Впереди нас кошкой карабкался разгоряченный Мансур. Белоус уже не нависал над ним, как коршун.
Вскоре смерклось, наступление пришлось прекратить. Утром нас нашел офицер связи, передал приказ изменить направление движения — идти к ущелью Кечи-дараси. Дело в том, что плененные люди Меджида показали: он намерен переправиться через труднопроходимый хребет Черного ущелья, чтобы проникнуть в Козлиное ущелье.
— Знаю, где он там спрячется, — сказал Мансур. — Я доведу.
Предстоял путь через горы, глубокий по пояс снег. Измотанные, без сна и отдыха, мы еле двигались. Когда перевалили хребет и оказались в Кечи-дараси, мы поняли — не зря так прозвал народ это ущелье: только горные козлы могли здесь продвигаться без опаски сломать шею.
Вот и пещера, которую искал Мансур. Но уже ночь. А пещера хранит молчание. Прямо сказать, жуткое молчание.
Расставляю посты. Ночь проходит в тревожном ожидании.
Наутро начинаем кричать в пещеру, предлагаем выйти и сдаться. В ответ молчание. Тогда приказываю открыть огонь по входу в пещеру. В ответ несколько одиночных выстрелов. Ага, значит, они здесь!
Здесь-то здесь, но как их оттуда выкурить? Из пещеры раздавались меткие выстрелы и укладывали наповал каждого смельчака, отважившегося приблизиться ко входу в нее.
Так прошел еще целый день. К вечеру прибыл на помощь взвод войск НКВД под командой моего однокашника Ростовцева.
— Что ты с ними цацкаешься! — сказал Ростовцев. — Давай обстреляем их ружейными гранатами, прямо внутрь пещеры. У тебя же другого выхода нет.

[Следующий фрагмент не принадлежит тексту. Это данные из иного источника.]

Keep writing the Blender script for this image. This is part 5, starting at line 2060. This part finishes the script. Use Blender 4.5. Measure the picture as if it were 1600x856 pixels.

Я промолчал, потом сказал по-азербайджански:
— Мансур, скажи им ты… А то… сам понимаешь, гранатами если…
Мансур сломал палку, которую сжимал в руках.
— И что? Пусть он там подохнет!
— Но ведь он там не один…
Мансур встал, сложил руки рупором и крикнул в пещеру:
— Эй, люди! Бросьте там этого сукиного сына и выходите, а то все погибнете! Это говорю вам я, Мансур…
Тотчас раздался выстрел. Как только Мансур увернулся от него, не знаю!
Делать было нечего. Скомандовал — в пещеру полетела граната. Послышался грохот, умноженный эхом пещеры.
Через несколько минут из пещеры вышли четверо, опустили на землю оружие. Можно было ожидать подвоха. Я спросил:
— Где остальные?
— Нас осталось всего пятеро. Пятый — Меджид. Он там. Мертвый, — отвечал один из бандитов.
К нему тут же подскочил Мансур, схватил за грудки:
— Это правда?
— Правда, Мансур. Он застрелился.
А. Бабаджанян (в белой гимнастерке, справа) с бойцами своего взвода
Мансур оттолкнул от себя бандита, опустился на снег, обхватил голову руками.
А в пещере действительно лежал мертвый Меджид.
С бандой было покончено.
Но пуля все же достала меня. Видно, не внял я должным образом советам командира полка и П. Яремчука — был ранен в тех боях.
Эти воспоминания еще больше растравляют меня… Ранен в бою за Советскую власть. А эти женщины за шпиона приняли… С обидой я и засыпаю.